Levantada esta nueva estructura, quedaba por resolver el problema más difícil: el del lenguaje. No obstante todas las apariencias, el estilo de Faulkner lejos está de negarse a la transcripción dramática. Luego de haber leído su Réquiem…, yo mismo estaba seguro de que, a su manera, Faulkner había resuelto, aun sin pensar en ello, un problema muy difícil: el del lenguaje en la tragedia moderna. ¿Cómo hacer hablar a personajes que visten chaqueta un lenguaje lo suficientemente cotidiano como para hablarse en nuestros departamentos y lo suficientemente insólito como para seguir estando a la altura de un destino trágico? El estilo de Faulkner, con el aliento entrecortado, las frases interrumpidas, retomadas y prolongadas repetidamente; las incidencias, los paréntesis y las cascadas de oraciones subordinadas, nos proporciona un equivalente moderno, y en absoluto artificial, del parlamento trágico. Es un estilo que jadea, con el jadeo mismo del sufrimiento. Una espiral, interminablemente devanada, de palabras y frases, transporta a quien habla a los abismos de los sufrimientos amortajados en el pasado; a Temple Stevens, a los deliciosos infiernos del burdel de Memphis que quería olvidar, y a Nancy Mannigoe, al dolor ciego, asombrado, ignorante, que la volverá asesina y santa a la vez.

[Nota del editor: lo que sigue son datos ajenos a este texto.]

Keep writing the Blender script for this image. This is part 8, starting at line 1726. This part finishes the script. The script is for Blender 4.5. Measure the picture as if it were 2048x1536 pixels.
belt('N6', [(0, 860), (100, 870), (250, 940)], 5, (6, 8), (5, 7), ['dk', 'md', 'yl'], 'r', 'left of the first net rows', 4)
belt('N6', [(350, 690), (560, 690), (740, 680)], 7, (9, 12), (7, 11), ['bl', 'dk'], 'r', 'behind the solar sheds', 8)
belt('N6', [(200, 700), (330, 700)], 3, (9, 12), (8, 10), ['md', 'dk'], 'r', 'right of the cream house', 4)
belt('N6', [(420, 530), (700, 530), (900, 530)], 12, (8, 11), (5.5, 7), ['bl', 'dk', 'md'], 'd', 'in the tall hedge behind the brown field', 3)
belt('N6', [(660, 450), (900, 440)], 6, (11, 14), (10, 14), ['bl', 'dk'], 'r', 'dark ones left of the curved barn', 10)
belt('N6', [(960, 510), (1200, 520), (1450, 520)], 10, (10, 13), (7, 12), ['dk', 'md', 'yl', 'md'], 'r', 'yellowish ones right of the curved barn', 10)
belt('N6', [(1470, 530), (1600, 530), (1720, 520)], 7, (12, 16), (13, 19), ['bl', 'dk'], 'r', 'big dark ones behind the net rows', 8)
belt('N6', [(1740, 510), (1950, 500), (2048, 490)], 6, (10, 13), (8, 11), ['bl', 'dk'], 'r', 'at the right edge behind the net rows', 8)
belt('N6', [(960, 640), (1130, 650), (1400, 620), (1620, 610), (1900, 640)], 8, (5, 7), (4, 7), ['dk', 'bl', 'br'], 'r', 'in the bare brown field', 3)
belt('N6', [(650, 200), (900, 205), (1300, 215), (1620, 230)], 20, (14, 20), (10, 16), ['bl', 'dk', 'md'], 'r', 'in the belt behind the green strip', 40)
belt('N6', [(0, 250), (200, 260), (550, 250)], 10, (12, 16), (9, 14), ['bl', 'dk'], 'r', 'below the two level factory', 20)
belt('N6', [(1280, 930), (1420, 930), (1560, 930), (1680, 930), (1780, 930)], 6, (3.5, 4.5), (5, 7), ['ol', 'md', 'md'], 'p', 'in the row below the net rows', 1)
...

Había que conservar a cualquier costo estos efectos de estilo. Pero si este lenguaje jadeante, aglutinado, insistente, puede aportar algo nuevo al teatro sólo puedo hacerlo a través de su uso limitado. Sin ese lenguaje, seguramente la pieza sería menos trágica. Pero apostarlo todo a él llevaría a la destrucción de cualquier pieza al imprimirle el aire de monotonía que embargaría incluso al espectador mejor dispuesto, y que nos haría correr el riesgo de enviar la tragedia a los terrenos del melodrama que en todo momento bordea. Estaba obligado, entonces, a utilizar ese estilo y a neutralizarlo en el momento oportuno. No estoy seguro de haberlo logrado. En cualquier caso, lo que decidí fue que durante todas las escenas donde los personajes se negaran a soltarse, donde la acción se suspendiera en una especie de misterio evidente, durante todas las transiciones que sirvieran para llevar a un desarrollo, a exponer nuevos hechos o a cambiar el ritmo de la escena, en una palabra, en todo lo que el personaje no sufre directamente y, de esa manera, no sufre el actor, sino simplemente se pone a prueba y se actúa exteriormente, en todo ello decidí —repito— simplificar el lenguaje de Faulkner y hacerlo tan directo como pudiera, sólo agregando, en función de las necesidades de unidad y composición, unas cuantas llamadas, unos cuantos toques de estilo “jadeante”. En cambio, en todo lo concerniente al sufrimiento puro y llano, irreprimible, sobre todo en las confesiones de Temple y en las rebeliones de su marido, hice del estilo de Faulkner un pastiche en francés.
Una palabra más, que sin duda será del interés de quien, después de haber visto la última escena, en la que Nancy confiesa su fe, me ha preguntado si me convertí (adviértase que si tradujera y llevara a la escena una tragedia griega, nadie me preguntaría si creo en Zeus).1 En efecto, modifiqué considerablemente la última escena. En este libro se verá que está constituida sobre todo por grandes discursos de Nancy Mannigoe y de Gavin Stevens sobre la fe y sobre Cristo. Faulkner expone ahí su extraña religión, que desarrolló ampliamente en Una fábula, y que resulta menos extraña por su contenido que por los símbolos que propone. Nancy decide amar su sufrimiento y su propia muerte, como lo hicieron muchas grandes almas antes de ella, pero, según Faulkner, esto lo convierte en una santa, en la monja singular que repentinamente le confiere la dignidad del claustro a los burdeles y las prisiones donde vive. Había que conservar esta paradoja esencial. El resto, es decir los largos discursos edificantes, son libertades concedidas al novelista, si en verdad las tiene, pero vedadas al dramaturgo. Fue así como corté y limité esos discursos, sirviéndome de Temple, por lo contrario, para cuestionar la paradoja expuesta por Nancy y para destacarla mejor. Me acuso, pues, de haber abreviado el mensaje de Faulkner. Pero en este terreno sólo obedecí a necesidades dramáticas, y creo haber respetado la esencia del mensaje.